Having already clinched the League Leaders’ Shield, St Helens will be overwhelming favourites to feature in the final, with their table-topping position meaning the game will be played there. But with Leeds, York and Wigan all closer than ever before, who will join them

With both semi-finals too close to call, just about the only certainty going into the play-offs is that York Valkyrie will not be giving up their title without a fight.

Lindsay Anfield’s side took the crown with a 16-6 win last year, but multiple long-term injuries and unavailabilities have somewhat hampered the defence of their title with both their previous Woman of Steel winners unable to have any real impact on the side.

2022 winner Tara Jane Stanley has been in and out of the side with injury all year and saw her season end early with an ACL issue, while 2023 winner Sinead Peach was unavailable due to her pregnancy.

But while she may have faced some disruption to her squad, Anfield has seen the benefits of having the next generation of Super League stars handed an opportunity they may otherwise not have got.
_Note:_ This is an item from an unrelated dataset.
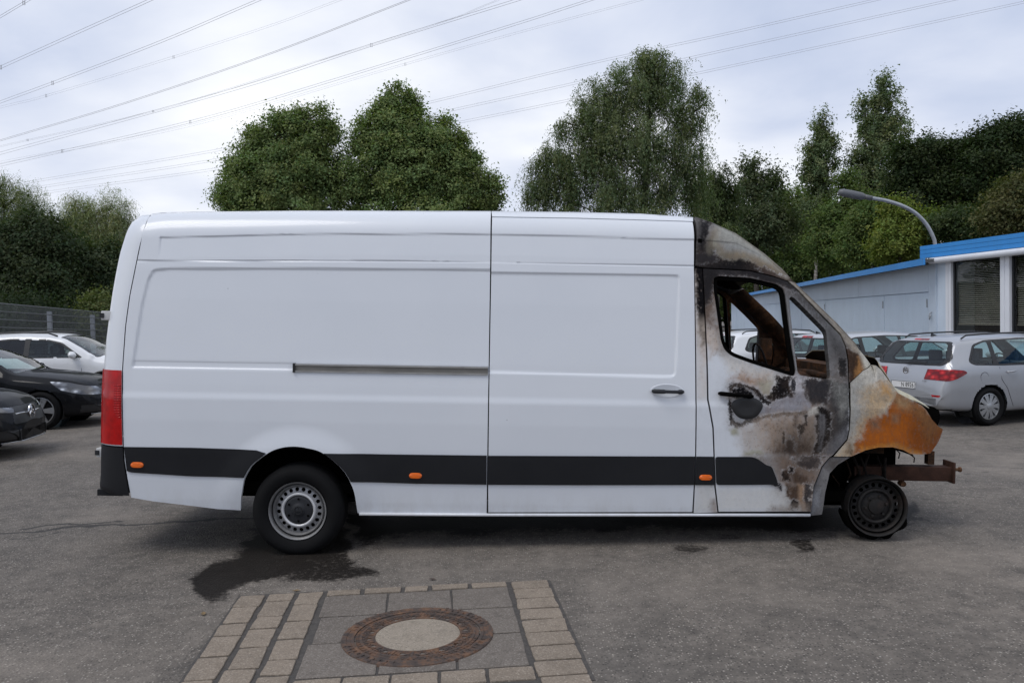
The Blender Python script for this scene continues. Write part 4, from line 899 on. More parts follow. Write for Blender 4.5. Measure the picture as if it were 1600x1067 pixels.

“I’d be lying if I said this season hadn’t been a struggle for us all,” said Anfield, whose side has lost three times in 2024 having tasted defeat just once in the previous two seasons.

“It’s been tough, but we’ve all just had to be flexible and adapt to anything we have faced.

“I worked out that there have only been three or four of our players that haven’t had to switch positions at some point throughout the season.

“But hopefully, when we get to the end of the season and look back, we can learn a lot from what we’ve faced.

“It was always going to be hard when we lost Sinead at the start of the season and we had seen Grace Field join Leeds, Amy Staveley left and Elisa Akpa couldn’t get another year here because of visa issues, so that was a big part of the Grand Final winning team we couldn’t call on.

“But saying that, we’ve done really well with our own under-19s players coming through and the players we’ve had through our partnership with Sheffield Eagles.

“Those girls have taken their chances well, and had we not been in this position they probably wouldn’t have got their opportunities in the side because we did have a strong squad. But Izzy Brennan, Evie Sexton and Lauren Exley have come out of nowhere this year but will now be featuring in the play-offs.

“Lisa Parker as well has spent the best part of the second half of the season starting for us after beginning the year preparing for a season with Sheffield, and that shows that these partnerships with Championship clubs can work.

“So it has been tough, but we have learnt a lot from having to be adaptable and playing the hand that we’re dealt.

“The fact that we were going into the play-offs in this position shows how well we have adapted. Sometimes when we were been beating ourselves up that we’ve not had as good a season as we did last year, we just looked at the fact that we were still up there.

“With the squads we’ve been able to put out, we’ve still done a really professional job, so I couldn’t be happier with them.

“Although, at the beginning of the season there was maybe an air of complacency around us just because of the way we’ve played, and what we’ve achieved in the past couple of seasons. We’d finally won a title and some of the girls were able to think about other things.

“You could almost see what was going to happen so it was actually a good thing when we got turned over by Wigan because it flicked a switch in us and we started getting back into our old mentality of ruthlessness.

“We still have that mentality and we’re ready to turn anyone over. But the top four is still so close so literally anyone could win it.”